The United Nations World Food Programme (WFP) says it could be forced to stop providing humanitarian aid to more than one million people in Chad, including refugees crossing from war-torn Sudan as a result of funding constraints and rising needs.
Pierre Honnorat, WFP’s Country Director in Chad, said more people have fled Sudan’s Darfur to Chad in the last six months than in the last 20 years.
“We cannot let the world stand and allow our life-saving operations grind to a halt in Chad,” he said in a statement on Nov. 21.
Since mid-April, Sudan has been caught in a political crisis between the Sudanese Armed Forces and the paramilitary Rapid Support Forces (RSF).
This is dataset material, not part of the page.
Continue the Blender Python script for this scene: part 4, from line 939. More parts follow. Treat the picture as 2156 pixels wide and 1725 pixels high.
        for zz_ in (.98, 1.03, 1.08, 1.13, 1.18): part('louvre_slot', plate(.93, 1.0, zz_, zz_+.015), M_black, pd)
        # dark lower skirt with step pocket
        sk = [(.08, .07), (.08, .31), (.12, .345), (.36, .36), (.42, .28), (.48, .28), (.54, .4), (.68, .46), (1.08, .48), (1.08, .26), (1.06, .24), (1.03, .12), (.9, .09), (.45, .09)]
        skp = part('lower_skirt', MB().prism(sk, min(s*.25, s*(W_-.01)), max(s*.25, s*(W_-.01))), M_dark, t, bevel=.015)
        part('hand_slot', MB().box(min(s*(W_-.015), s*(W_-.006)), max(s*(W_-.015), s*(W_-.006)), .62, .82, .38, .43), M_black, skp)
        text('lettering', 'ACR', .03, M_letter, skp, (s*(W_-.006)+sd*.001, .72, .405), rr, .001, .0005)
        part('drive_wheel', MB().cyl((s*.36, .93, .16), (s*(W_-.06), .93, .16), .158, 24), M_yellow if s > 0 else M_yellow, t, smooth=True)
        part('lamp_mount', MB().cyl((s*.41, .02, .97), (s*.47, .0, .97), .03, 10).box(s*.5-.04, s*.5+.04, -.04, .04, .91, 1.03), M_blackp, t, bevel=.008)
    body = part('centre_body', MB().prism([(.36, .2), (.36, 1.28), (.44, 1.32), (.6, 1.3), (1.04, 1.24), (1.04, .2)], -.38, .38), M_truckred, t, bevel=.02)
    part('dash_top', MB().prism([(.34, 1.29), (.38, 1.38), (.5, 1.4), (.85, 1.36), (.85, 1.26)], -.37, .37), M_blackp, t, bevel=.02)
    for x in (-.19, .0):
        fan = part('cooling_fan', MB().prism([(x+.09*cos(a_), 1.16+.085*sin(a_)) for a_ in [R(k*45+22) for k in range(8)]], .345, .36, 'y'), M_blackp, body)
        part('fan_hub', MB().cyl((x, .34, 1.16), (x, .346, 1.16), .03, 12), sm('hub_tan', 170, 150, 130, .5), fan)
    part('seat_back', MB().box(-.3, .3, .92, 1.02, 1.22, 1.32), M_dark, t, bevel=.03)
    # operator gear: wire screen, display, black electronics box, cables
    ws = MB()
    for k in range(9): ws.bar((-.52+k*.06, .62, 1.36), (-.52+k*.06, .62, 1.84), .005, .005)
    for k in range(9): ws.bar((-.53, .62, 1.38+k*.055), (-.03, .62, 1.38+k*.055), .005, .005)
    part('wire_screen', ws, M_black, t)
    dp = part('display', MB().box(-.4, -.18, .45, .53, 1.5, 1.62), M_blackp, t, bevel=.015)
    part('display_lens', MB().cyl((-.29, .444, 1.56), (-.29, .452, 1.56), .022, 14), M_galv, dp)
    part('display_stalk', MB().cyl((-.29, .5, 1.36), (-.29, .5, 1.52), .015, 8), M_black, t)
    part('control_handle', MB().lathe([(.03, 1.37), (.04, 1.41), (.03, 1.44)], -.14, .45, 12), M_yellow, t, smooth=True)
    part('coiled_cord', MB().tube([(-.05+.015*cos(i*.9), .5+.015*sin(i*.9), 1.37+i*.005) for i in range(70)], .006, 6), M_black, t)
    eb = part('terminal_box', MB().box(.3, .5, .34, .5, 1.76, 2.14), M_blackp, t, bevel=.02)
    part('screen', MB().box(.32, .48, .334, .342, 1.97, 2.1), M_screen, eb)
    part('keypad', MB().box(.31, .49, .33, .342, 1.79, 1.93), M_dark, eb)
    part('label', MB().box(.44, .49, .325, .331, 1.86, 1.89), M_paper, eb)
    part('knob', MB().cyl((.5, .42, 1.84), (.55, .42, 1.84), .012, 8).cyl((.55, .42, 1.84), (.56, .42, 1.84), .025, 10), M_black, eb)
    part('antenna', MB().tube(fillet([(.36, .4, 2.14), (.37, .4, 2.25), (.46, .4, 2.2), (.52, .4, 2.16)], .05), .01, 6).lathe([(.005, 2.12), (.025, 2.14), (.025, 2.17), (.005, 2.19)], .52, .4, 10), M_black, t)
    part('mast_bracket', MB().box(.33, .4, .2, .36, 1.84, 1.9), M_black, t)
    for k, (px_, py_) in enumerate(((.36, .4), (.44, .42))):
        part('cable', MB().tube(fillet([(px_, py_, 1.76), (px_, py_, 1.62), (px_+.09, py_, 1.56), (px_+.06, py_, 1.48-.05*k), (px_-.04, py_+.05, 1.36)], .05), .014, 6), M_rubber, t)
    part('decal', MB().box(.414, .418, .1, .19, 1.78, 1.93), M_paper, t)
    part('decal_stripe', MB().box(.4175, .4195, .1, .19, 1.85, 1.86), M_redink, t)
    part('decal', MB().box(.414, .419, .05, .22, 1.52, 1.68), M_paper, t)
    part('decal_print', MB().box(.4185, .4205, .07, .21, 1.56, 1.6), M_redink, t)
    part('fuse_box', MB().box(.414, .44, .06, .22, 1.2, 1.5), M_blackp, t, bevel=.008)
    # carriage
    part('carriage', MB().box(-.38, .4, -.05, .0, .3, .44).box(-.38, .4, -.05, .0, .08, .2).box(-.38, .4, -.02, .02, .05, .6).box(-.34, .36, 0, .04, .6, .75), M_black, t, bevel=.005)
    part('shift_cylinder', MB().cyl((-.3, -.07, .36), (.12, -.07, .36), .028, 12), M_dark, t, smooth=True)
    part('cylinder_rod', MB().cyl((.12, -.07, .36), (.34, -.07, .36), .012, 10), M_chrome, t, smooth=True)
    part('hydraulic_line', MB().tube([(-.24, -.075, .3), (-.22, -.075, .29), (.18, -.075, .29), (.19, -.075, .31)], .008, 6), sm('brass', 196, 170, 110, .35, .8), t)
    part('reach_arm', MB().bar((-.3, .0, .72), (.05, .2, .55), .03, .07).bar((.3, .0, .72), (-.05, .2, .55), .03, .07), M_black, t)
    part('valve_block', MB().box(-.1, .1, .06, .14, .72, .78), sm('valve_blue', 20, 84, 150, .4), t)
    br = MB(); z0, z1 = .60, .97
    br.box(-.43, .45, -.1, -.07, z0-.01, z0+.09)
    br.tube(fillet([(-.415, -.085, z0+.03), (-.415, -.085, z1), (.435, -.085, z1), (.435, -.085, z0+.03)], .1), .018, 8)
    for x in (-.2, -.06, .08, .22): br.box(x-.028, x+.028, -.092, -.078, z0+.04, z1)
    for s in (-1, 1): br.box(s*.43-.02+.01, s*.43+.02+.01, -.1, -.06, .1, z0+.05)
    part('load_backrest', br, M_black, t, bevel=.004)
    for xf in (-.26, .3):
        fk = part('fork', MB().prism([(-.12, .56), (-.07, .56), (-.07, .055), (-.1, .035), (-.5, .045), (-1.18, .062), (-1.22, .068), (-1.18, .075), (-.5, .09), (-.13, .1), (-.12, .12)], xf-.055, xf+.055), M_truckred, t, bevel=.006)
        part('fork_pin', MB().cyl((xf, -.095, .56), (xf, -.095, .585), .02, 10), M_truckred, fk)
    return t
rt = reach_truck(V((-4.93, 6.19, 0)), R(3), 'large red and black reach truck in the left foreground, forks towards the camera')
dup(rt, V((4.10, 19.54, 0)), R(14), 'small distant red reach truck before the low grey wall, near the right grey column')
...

The crisis has resulted in the deaths of thousands and the displacement of millions, especially from the country’s capital Khartoum.
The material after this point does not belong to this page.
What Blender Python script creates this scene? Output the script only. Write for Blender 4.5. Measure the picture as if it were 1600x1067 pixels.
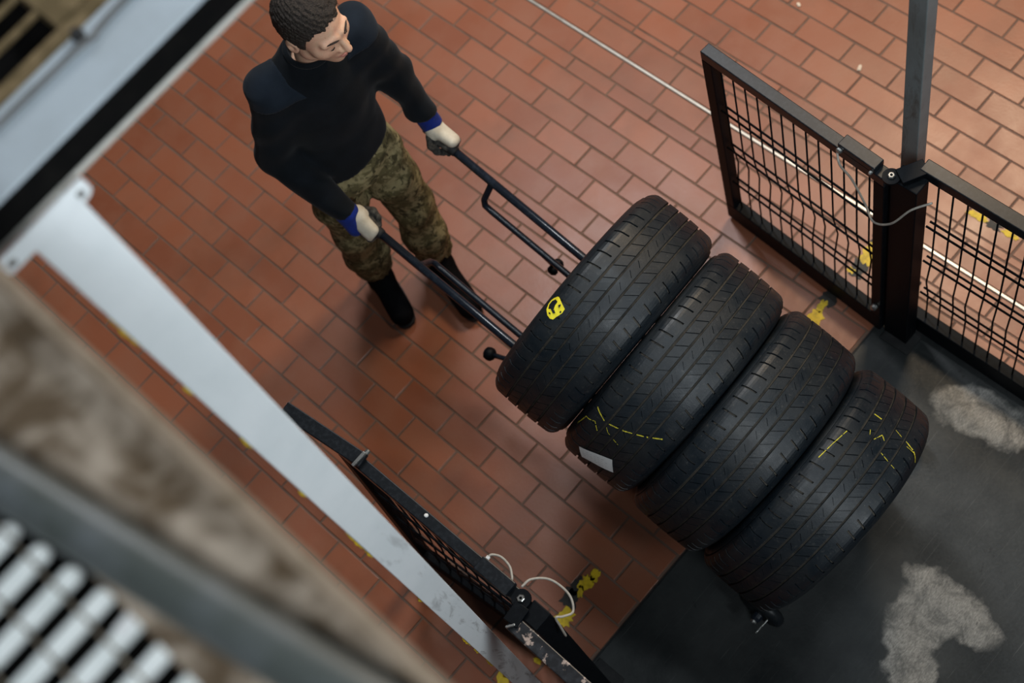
import bpy, bmesh, math, random
import numpy as np
from mathutils import Vector, Matrix

random.seed(7)
rng = np.random.default_rng(7)
scene = bpy.context.scene
COL = scene.collection
for o in list(bpy.data.objects):
    bpy.data.objects.remove(o)

# ------------------------------------------------------------------ camera
CAM_H = 4.7
CR = Vector((0.6593590, -0.7195594, -0.2178990))     # image right
CD = Vector((-0.7340371, -0.5534483, -0.3935537))    # image down
CF = Vector((0.1625894, 0.4194391, -0.8931044))      # viewing direction
cam_data = bpy.data.cameras.new('camera')
cam = bpy.data.objects.new('camera', cam_data)
COL.objects.link(cam)
cam.matrix_world = Matrix(((CR.x, -CD.x, -CF.x, 0), (CR.y, -CD.y, -CF.y, 0), (CR.z, -CD.z, -CF.z, CAM_H), (0, 0, 0, 1)))
cam_data.sensor_fit = 'HORIZONTAL'
cam_data.sensor_width = 36.0
cam_data.lens = 50.0
cam_data.clip_start = 0.05
cam_data.dof.use_dof = True
cam_data.dof.focus_distance = 3.95
cam_data.dof.aperture_fstop = 2.2
scene.camera = cam

# ------------------------------------------------------------------ world, lights, exposure
world = bpy.data.worlds.new('world')
scene.world = world
world.use_nodes = True
world.node_tree.nodes['Background'].inputs[0].default_value = (0.55, 0.72, 0.85, 1)
world.node_tree.nodes['Background'].inputs[1].default_value = 0.032

def area_light(name, loc, target, sx, sy, power, col):
    d = bpy.data.lights.new(name, 'AREA')
    d.shape = 'RECTANGLE'; d.size = sx; d.size_y = sy
    d.energy = power; d.color = col
    o = bpy.data.objects.new(name, d); COL.objects.link(o)
    o.location = loc
    o.rotation_euler = (Vector(target) - Vector(loc)).to_track_quat('-Z', 'Y').to_euler()
    return o

# row of fluorescent fittings running along the hall (out of frame overhead)
area_light('ceiling_tube_light', (2.15, 0.75, 4.9), (2.15, 0.75, 0), 0.35, 1.0, 34, (0.86, 0.95, 1.0))
area_light('ceiling_tube_light', (2.55, 3.8, 4.9), (2.3, 3.2, 0), 0.5, 1.6, 116, (0.93, 0.96, 1.0))
# warm lamp in the far bay
area_light('far_bay_light', (4.3, 2.3, 4.2), (2.6, 1.8, 0), 0.8, 0.8, 125, (1.0, 0.78, 0.54))
# lamps on the gallery side: one overhead, one low in the lift shaft
area_light('gallery_light', (-0.5, -1.1, 5.7), (0.2, 1.4, 2.6), 0.5, 1.2, 76, (0.88, 0.95, 1.0))
sl = area_light('shaft_light', (0.75, -2.6, 3.6), (0.05, 1.2, 2.3), 0.4, 1.2, 18, (0.88, 0.96, 1.0))
sl.data.spread = math.radians(75)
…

According to the Office for the Coordination of Humanitarian Affairs (OCHA), at least 6.2 million people have been displaced, 4.7 million people need aid, 20.3 million people face hunger, 19 million children are out of school and 3,000 cholera cases have been recorded since the war started seven months ago.
The ethnic crisis in the Darfur region has further contributed to the displacement of people to neighbouring Chad.
Others have fled Sudan to South Sudan, Chad, Ethiopia and Chad.
Several attempts for a truce and to protect civilians in the crisis have failed. The crisis has continued to take a toll on the residents, especially women and children.
Mid November, humanitarian actors convened in Cairo, Egypt and recommended six points to keep responding to the most vulnerable and affected communities in the war-torn African country.
“Humanitarian principles should be the baseline, decentralise humanitarian response based on zones, being in the room differs from being at the decision-making table, engage the diaspora, durable solutions for now, not later, regional perspectives and protection for third-country nationals,” the communique said.
According to WFP, more than 2.3 million people in Chad, including 1.3 million children, were already going hungry due to climate impacts, rising food and fuel prices, declining agricultural production and intercommunal tensions.
Chad is hosting more than a million refugees – among the largest and fastest-growing refugee populations in Africa.
Honnorat appealed for more support to the Sudanese who “cross the border with nothing but harrowing tales of violence.”
“Cutting assistance paves the way for crises of nutrition, crises of instability, and crisis of displacement,” he cautioned.
The statement added that the UN food arm WFP will be forced to suspend assistance to internally displaced people and refugees from Nigeria, Central African Republic, and Cameroon with effect from December.
The suspension will be extended in January to 1.4 million people across Chad, including new arrivals from Sudan.
For the next six months, the UN agency will need $185 million to continue its operations.